I was talking to a fellow bartender the other day, a woman, who said she isn’t interested in male comedians because four out of five of them base their jokes on penises.
Then I looked at this story I just wrote and there’s a dream where the guy sees flies on his penis. And I’m always talking about sucking my own dick.
I guess I’m obsessed with my penis. I don’t mind, I’m just mad I didn’t notice until now.
Then yesterday I read this interview with Mary Karr, a memoirist who I need to check out. In it there was this bit:
MK: You can ask me about my relationship with David Wallace all you like; I’m not going to talk about his penis.
NYT: That’s one of the least interesting things about any man, really.
MK: If only they knew that.
Ha! Shit I had no idea. Well I guess I’ll stop bringing up my penis all the time.

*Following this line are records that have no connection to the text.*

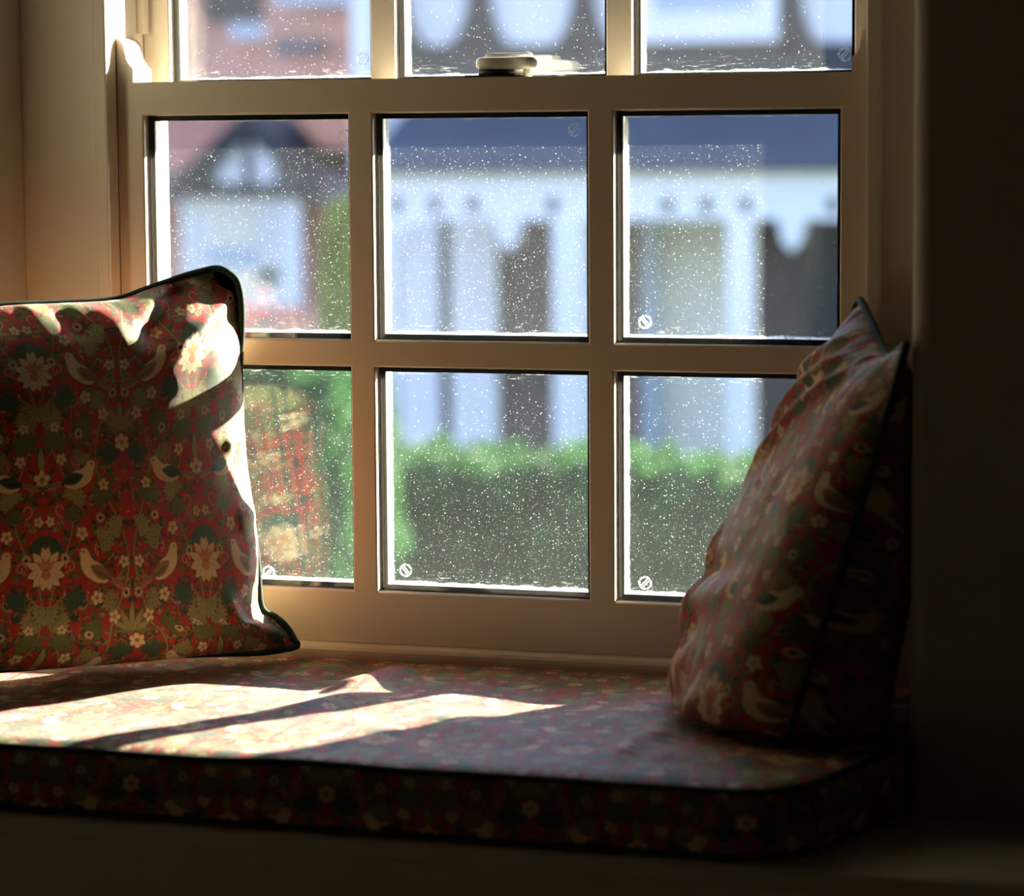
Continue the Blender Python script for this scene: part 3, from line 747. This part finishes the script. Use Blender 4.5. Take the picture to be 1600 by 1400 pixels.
# --- hedge and shrubs
HY = 8.0
hx0, hx1 = X_(640, HY), X_(1700, HY); hb = []
for i, x in enumerate(np.linspace(hx0, hx1, 9)):
    top = Z_(712+[0, 8, -6, 4, 14, 24, 20, 12, 6][i], HY); hb.append((x, HY+.4, (top+GZ)/2, (hx1-hx0)/15, .5, (top-GZ)/2))
foliage('hedge', hb, LEAFD, 100000, .035, 3, 'clipped green garden hedge across the middle and right panes outside', 'hedge')
hb = []
for px, py, w in ((270, 560, .26), (372, 572, .24), (462, 585, .22)):
    x = X_(px, 6.8); top = Z_(py, 6.8, px); hb.append((x, 7.1, (top+GZ)/2, w, .4, (top-GZ)/2))
foliage('laurel_bush', hb, LEAFD, 30000, .04, 5, 'tall dark green bush outside behind the left cushion', 'bush')
x = X_(535, 10.5); top = Z_(335, 10.5, 535)
foliage('golden_shrub', [(x, 10.6, (top+GZ)/2, .11, .2, (top-GZ)/2)], LEAFY, 9000, .04, 6, 'yellow-green shrub between the two houses', 'shrub')

# --- timbered house opposite
PY = 12.0; WY = 13.3
hs = empty('timbered_house', (X_(1000, WY), WY, GZ)); tag(hs, 'half timbered house opposite with white veranda and slate porch roof', 'house')
xl, xr_ = X_(588, WY), X_(1900, WY)
def zz(py, px=900, Y=PY): return Z_(py, Y, px)
mb = MB(); mb.box(xl, xr_, WY, WY+11, GZ, 3.6); mb.build('wall', XRENDER, hs)  # unseen depth stretched far back so the house shades the brick house
mb = MB(); mb.prism([(WY-.5, 3.55), (WY+5.5, 6.0), (WY+11.5, 3.55)], xl-.3, xr_+.3, 'x'); mb.build('main_roof', TILE, hs)
# slate lean-to over the veranda
mb = MB(); zt = Z_(112, WY, 900); ze = zz(255)
mb.prism([(WY, zt), (PY-.12, ze), (PY-.12, ze-.05), (WY, zt-.10)], X_(575, PY), xr_, 'x'); mb.build('porch_roof', SLATE, hs)
# fretted fascia board with drilled holes and hanging pendants
mb = MB(); f0 = X_(590, PY); f1 = X_(1700, PY); zb = zz(343); zt2 = zz(262)
mb.box(f0, f1, PY-.02, PY+.04, zb, zt2)
mb.box(f0, f1, PY-.06, PY, zt2-.05, zt2+.01)
fas = mb.build('fascia_board', XWHITE, hs)
for px in (622, 682, 741, 866, 1045, 1105, 1166, 1302):
    mb = MB(); cx, cz = X_(px, PY), Z_(320, PY, px)
    mb.prism([(cx+.035*math.cos(t), cz+.045*math.sin(t)) for t in np.linspace(0, 6.283, 16, endpoint=False)], PY-.024, PY+.041, 'y')
    mb.build('drilled_hole', XTIMBER, fas)
for px in (797, 1239):
    cx = X_(px, PY); z0 = Z_(343, PY, px); z1 = Z_(392, PY, px); w = X_(px+19, PY)-cx
    mb = MB(); mb.prism([(cx-w, z0), (cx-w*.9, lerp(z0, z1, .45)), (cx-w*.55, lerp(z0, z1, .8)), (cx, z1), (cx+w*.55, lerp(z0, z1, .8)), (cx+w*.9, lerp(z0, z1, .45)), (cx+w, z0)], PY-.05, PY+.05, 'y')
    mb.build('pendant', XWHITE, hs)
for a, b in ((596, 622), (868, 916), (1140, 1178), (1500, 1540)):
    mb = MB(); mb.box(X_(a, PY), X_(b, PY), PY-.06, PY+.06, GZ, zb); mb.build('veranda_post', XWHITE, hs)
mb = MB(); ax, az = X_(620, PY), Z_(405, PY, 620); bx, bz = X_(695, PY), Z_(343, PY, 695)
arcp = [(ax+(bx-ax)*(1-math.cos(t)), az+(bz-az)*math.sin(t)) for t in np.linspace(0, math.pi/2, 12)]
mb.prism(arcp+[(bx, bz+.02), (ax, bz+.02)], PY-.03, PY+.03, 'y'); mb.build('arch_brace', XWHITE, hs)
# ground floor wall behind the veranda: pale boards, dark glass, brown door, bay window
def facade(name, px0, px1, py0, py1, mat, Y=WY, t=.06, parent=hs):
    mb = MB(); pm = (px0+px1)/2
    mb.box(X_(px0, Y), X_(px1, Y), Y-t, Y+.01, Z_(py1, Y, pm), Z_(py0, Y, pm)); return mb.build(name, mat, parent)
facade('window_panel', 692, 712, 340, 900, XTIMBER)
w1 = facade('window_panel', 713, 783, 340, 900, XWHITE, t=.10)
facade('door', 786, 868, 340, 950, XDOOR, t=.03)
facade('door_frame', 906, 930, 340, 950, XWHITE)
facade('window_panel', 975, 1010, 340, 900, XDOOR)
facade('window_post', 1012, 1038, 340, 900, XBLUE, t=.14)  # post stands in shade; that shade is put into its blue-grey colour
w2 = facade('window_panel', 1038, 1142, 340, 900, XCURT)
facade('door', 1178, 1262, 340, 950, XDOOR, t=.05)
facade('window_panel', 1262, 1500, 340, 900, XDARKG)
# upper storey: black timbers with curved braces over pale render, white window
def timber(name, pts, Y=WY, t=.10):
    mb = MB(); q = [(float(at(px, py, Y)[0]), float(at(px, py, Y)[2])) for px, py in pts]
    mb.prism(q, Y-t, Y+.01, 'y'); return mb.build(name, XTIMBER, hs)
timber('timber_beam', [(575, 73), (1700, 62), (1700, 110), (575, 120)])
for px in (752, 914, 1238, 1330+90):
    w = 13
    timber('timber_post', [(px-w, -160), (px+w, -160), (px+w, 80), (px-w, 80)])
for px, s in ((752, -1), (752, 1), (914, -1), (914, 1), (1238, 1), (622, 1), (1428, -1)):
    c = [(px+s*12, -30)]+[(px+s*(12+44*(1-math.cos(t))), -30+104*math.sin(t)) for t in np.linspace(.1, math.pi/2, 8)]+[(px+s*12, 76)]
    timber('timber_brace', c if s > 0 else c[::-1], t=.08)
facade('corner_post', 562, 596, -400, 270, XWHITE, PY+1.0, .1)
wf = facade('window_frame', 1010, 1222, -200, 66, XWHITE, t=.16)
facade('glass_panel', 1034, 1188, -200, 18, XBLUE, t=.17)

# --- brick house further left
BY = 17.0; BW = 18.2
hb_ = empty('brick_house', (X_(400, BW), BW, GZ)); tag(hb_, 'red brick house at left with half timbered gable over a white bay window', 'house')
def fac2(name, px0, px1, py0, py1, mat, Y=BW, t=.06): return facade(name, px0, px1, py0, py1, mat, Y, t, hb_)
mb = MB(); mb.box(X_(100, BW), X_(640, BW), BW, BW+6, GZ, Z_(170, BW, 400)); mb.build('wall', BRICK, hb_)
mb = MB(); mb.box(X_(420, BW+1.5), X_(640, BW+1.5), BW+1.5, BW+5, GZ, Z_(-60, BW+1.5, 500)); mb.box(X_(100, BW+2), X_(430, BW+2), BW+2, BW+5, GZ, Z_(-200, BW+2, 400)); mb.build('upper_wall', BRICK, hb_)
fac2('dark_window', 330, 446, -150, 34, XTIMBER, BW+1.9, .05)
fac2('window_ledge', 372, 446, 36, 62, XBLUE, BW+1.9, .12)
fac2('fascia', 440, 560, -40, 8, XBLUE, BW+1.4, .1)
fac2('lead_flashing', 440, 512, 62, 84, SLATE, BW+1.4, .1)
# main roof slopes
zc = Z_(172, BW, 400); ze = Z_(318, BW-.6, 500)
mb = MB(); mb.prism([(BW-.7, ze), (BW+2.2, Z_(118, BW+2.2, 400)), (BW+2.2, ze)], X_(100, BW), X_(700, BW), 'x'); mb.build('main_roof', TILE, hb_)
mb = MB(); q = [(float(at(px, py, BW-.9)[0]), float(at(px, py, BW-.9)[2])) for px, py in ((452, 176), (560, 176), (560, 232), (500, 232))]
mb.prism(q, BW-.9, BW+.3, 'y'); mb.build('orange_roof_patch', TILEO, hb_)
# gable
G = lambda px, py, Y=BY: (float(at(px, py, Y)[0]), float(at(px, py, Y)[2]))
mb = MB(); mb.prism([G(288, 300), G(392, 192), G(494, 300)], BY, BY+1.4, 'y'); mb.build('gable_panel', XRENDER, hb_)
mb = MB()
mb.prism([G(258, 302), G(391, 172), G(391, 205), G(300, 302)], BY-.12, BY+1.4, 'y'); mb.prism([G(391, 172), G(530, 302), G(486, 302), G(391, 205)], BY-.12, BY+1.4, 'y')
mb.build('barge_board', XTIMBER, hb_)
mb = MB(); mb.prism([G(250, 286), G(500, 286), G(516, 308), G(250, 308)], BY-.10, BY+1.2, 'y'); mb.build('gable_beam', XTIMBER, hb_)
for a, b, t_, u_ in ((384, 394, 200, 200), (326, 336, 255, 262), (434, 444, 250, 256)):
    mb = MB(); mb.prism([G(a, t_), G(b, t_), G(b, 290), G(a, 290)], BY-.05, BY+.01, 'y'); mb.build('gable_timber', XTIMBER, hb_)
mb = MB(); mb.prism([G(500, 270), G(620, 330), G(620, 350), G(480, 310)], BY-.1, BY+1.2, 'y'); mb.build('side_roof', TILE, hb_)
# bay window under the gable
bay = fac2('bay_window', 290, 474, 308, 476, XWHITE, BY+.1, .06)
def fac3(name, px0, px1, py0, py1, mat, Y, t): o = facade(name, px0, px1, py0, py1, mat, Y, t, bay); return o
fac3('cream_blind', 304, 316, 318, 460, XCREAM, BY+.1, .08); fac3('pane', 330, 405, 322, 385, XCREAM, BY+.1, .08)
fac3('pane', 330, 405, 385, 415, XBLUE, BY+.1, .08); fac3('pane', 410, 440, 322, 440, XCURT, BY+.1, .08); fac3('sill_panel', 330, 440, 418, 462, XCREAM, BY+.1, .08)
fac2('bay_base', 290, 505, 476, 640, BRICK, BY+.1, .07)
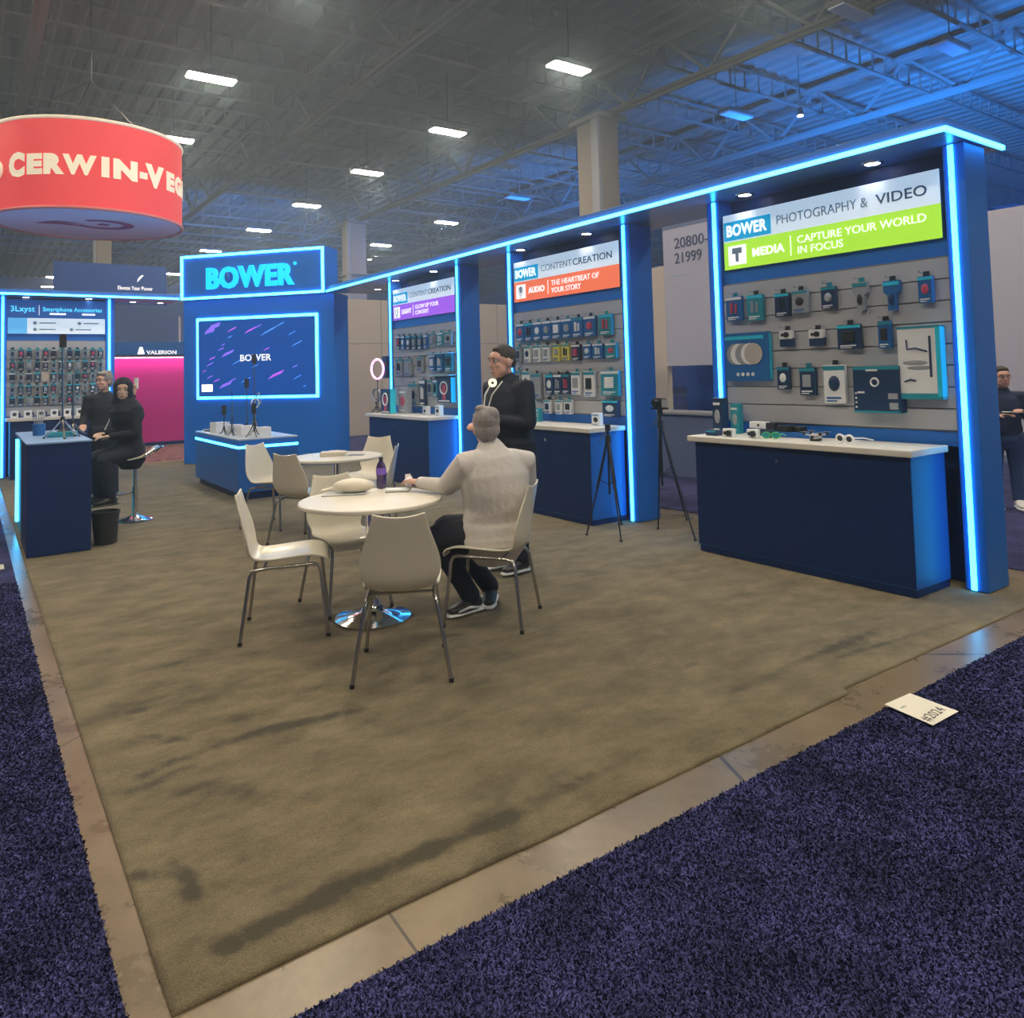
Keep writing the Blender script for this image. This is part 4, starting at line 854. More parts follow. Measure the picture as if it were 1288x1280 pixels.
# --------------------------------------------------- things seen through the gaps
t = thing('magenta_booth', 'crimson glossy booth wall with a white triangle logo, behind the left bay', 'booth wall', (0, 17.6, 0))
B().box(1.3, 4.6, 0, .2, .08, 2.12, .004).obj('gloss_panel', mat('magenta_gloss', (.36, .014, .16), .14, emit=(.30, .01, .12), es=.30, coat=.3), t)  # low emission stands in for light falling on the panel
B().box(1.3, 4.6, -.02, .22, 0, .08).obj('plinth', M_dark, t); B().box(1.3, 4.6, -.05, .2, 2.12, 2.44, .004).obj('header', M_cab, t)
li = bpy.data.lights.new('sign_wash', 'AREA'); li.energy = 22; li.size = 2.6; li.size_y = .08; li.shape = 'RECTANGLE'; li.color = (1, .8, .85); lo = bpy.data.objects.new('sign_wash', li); COL.objects.link(lo); lo.location = (2.95, 17.40, 2.08); lo.rotation_euler = Vector((0, .5, -1)).to_track_quat('-Z', 'Y').to_euler()
B().box(1.6, 4.3, -.22, -.0, 2.09, 2.13).obj('added_light_shield', M_black, t)  # added bar that shields the header from the wash light
text('sign_lettering', 'VALERION', .12, M_stext, t, 3.02, -.06, 2.15, bold=.03, width=.66)
B().poly([(2.82, 2.15), (2.98, 2.15), (2.93, 2.32), (2.87, 2.32)], -.06, -.05).obj('triangle_logo', M_stext, t)
t = thing('framed_partition', 'blue framed partition with a pale column in its opening, above the crimson wall', 'partition', (0, 22, 0))
B().box(1.5, 7.5, 0, .1, 0, 2.57).obj('lower_panel', M_bluewall, t); B().box(4.67, 4.72, -.02, .08, 2.57, 3.4).obj('mullion', M_lgrey, t); B().box(1.5, 4.72, -.02, .08, 2.55, 2.59).obj('sill', M_lgrey, t)
t = thing('hanging_banner', 'deep blue hanging banner with small white lettering left of the tower', 'banner', (0, 22.3, 0))
B().box(1.5, 4.4, 0, .06, 3.75, 4.9).obj('cloth', mat('banner_blue', (.02, .07, .30), .8), t)
text('lettering', 'Elevate Your Power', .16, M_stext, t, 3.09, -.01, 4.17, width=.92, bold=.01)
B().poly([(3.55, 4.35), (3.62, 4.42), (3.78, 4.62), (3.70, 4.60), (3.62, 4.50), (3.60, 4.40)], -.012, -.002).obj('mark', M_stext, t)
B().cyl((1.7, .03, 4.9), (1.7, .03, 9.64), .01, n=6).cyl((4.2, .03, 4.9), (4.2, .03, 9.64), .01, n=6).obj('cable', M_black, t)
t = thing('beige_partition', 'beige panelled wall seen between the tower and the purple-signed bay', 'partition', (0, 15.75, .009))
xx = 7.0; i = 0
while xx < 14.5:
    B().box(xx + .008, xx + 1.19, 0, .08, .02, 2.3, .004).obj('panel', M_beige, t); B().box(xx + .008, xx + 1.19, 0, .08, 2.315, 3.42, .004).obj('panel', M_beige, t); xx += 1.2
B().box(7.0, 14.6, .02, .10, 0, 3.42).obj('backing', M_greypr, t)
t = thing('number_sign', 'tall grey wall sign with booth numbers, between the middle and nearest bays', 'sign', (8.0, 0, .009))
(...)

And I guess I’ll stop watching porn all the time based on this bit from Mary Karr in the same interview:
I’ve also never Googled myself. It wouldn’t occur to me to do so. It’s the same reason I don’t watch pornography. It’s not that I occupy some moral high ground. I just think: Down that road lies madness.
I never thought about it, though probably obvious to enlightened persons, but porn is probably damaging to the psyche. I was just so happy to watch porn after throwing off the mantle of Christian guilt.
I guess I’ll think cut that shit out!
But I ain’t gonna stop drinkin’, no matter what Mary Karr says about it.